The Ambani-Karat meeting naturally created a flutter. Was it a pointer to the direction in which the political winds are blowing? The last and only other time the two met was when the Left was the power behind the UPA throne. After the Marxists withdrew support to the Manmohan Singh government, they fell off the map as far as most opinion leaders were concerned. But with elections approaching and Karat doggedly stitching together a non-BJP, non-Congress front, those same opinion makers want to keep their options open. Much is being read into the fact that Ambani chose to also carry a Left view with him to Washington, besides the Congress and BJP perspectives with which he was already familiar.
The one circle in which the Ambani-Karat pow wow caused anxiety was the Samajwadi Party. It becomes such a high stakes game when corporate interests intertwine with politics. Amar Singh, who describes himself as Anil Ambani's brother, telephoned Karat to seek a meeting, despite having been snubbed once already by the CPI(M) leader.
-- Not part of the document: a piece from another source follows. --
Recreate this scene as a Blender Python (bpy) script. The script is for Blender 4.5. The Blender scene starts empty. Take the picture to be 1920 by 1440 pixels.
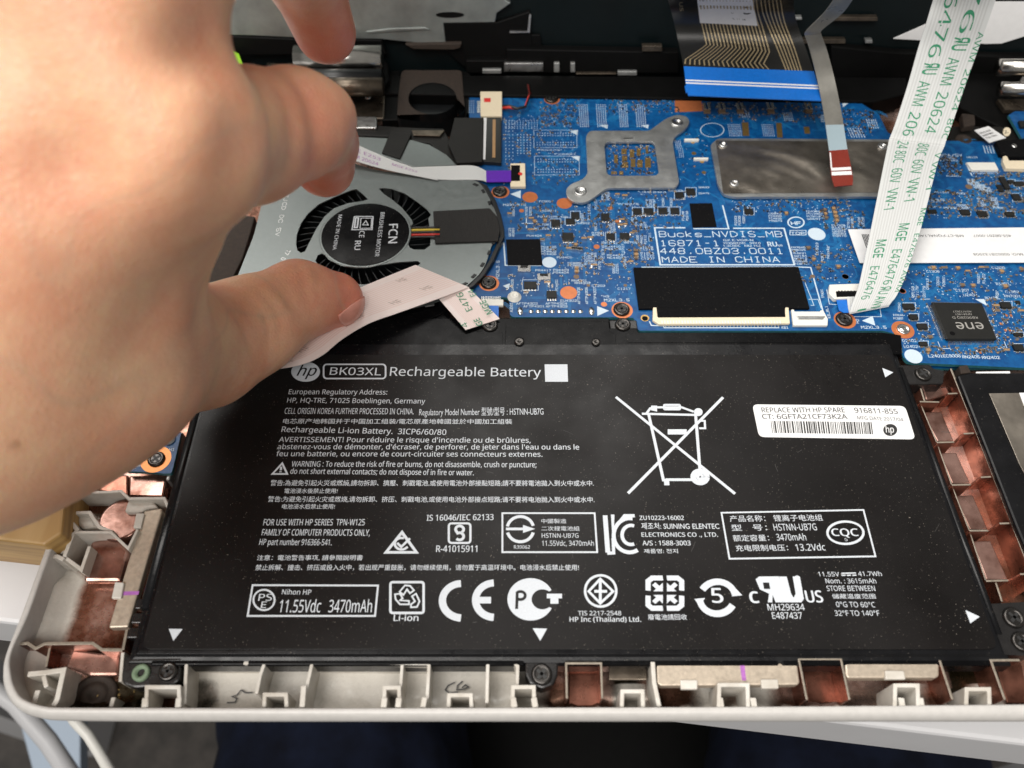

Karat was quite curt. Your behaviour is too whimsical, he is reported to have told Amar Singh. Make up your mind whether you are with the Congress or against it. The SP leader apparently confided that relations were at breaking point. Well, hold a press conference and announce it, Karat is believed to have shot back.
Then we can consider meeting. They say Amar Singh is a worried man, uncertain and unsure about the significance of Mukesh Ambani's unexpected decision to seek out Karat. Was it really connected to his Washington trip? Or was he carrying a message from the Congress to the Left for a post-poll understanding? The SP's worst nightmare is to be out in the cold again like it was in 2004 when the Congress imperiously rejected its offer of support. Ah! The vagaries of an Indian summer election!
TAILPIECE
Amar Singh is not the only confused politician who blows hot one day and cold the next. The Congress is doing the same with Mamata Banerjee in West Bengal. After dashing Banerjee's hopes for a Congress-Trinamool electoral pact by putting Left-friendly Pranab
Mukherjee in charge of the party's Bengal unit, Sonia Gandhi has dispatched Mukherjee and Mohsina Kidwai to Kolkata for another round of alliance talks. But Banerjee seems to have taken lessons in the art of negotiating from her new friend Amar Singh. She's told the Congress to stick to north Bengal and leave south Bengal to her.
The problem is that there are only six (of Bengal's 42) Lok Sabha seats in the north. Not much joy there for the Congress.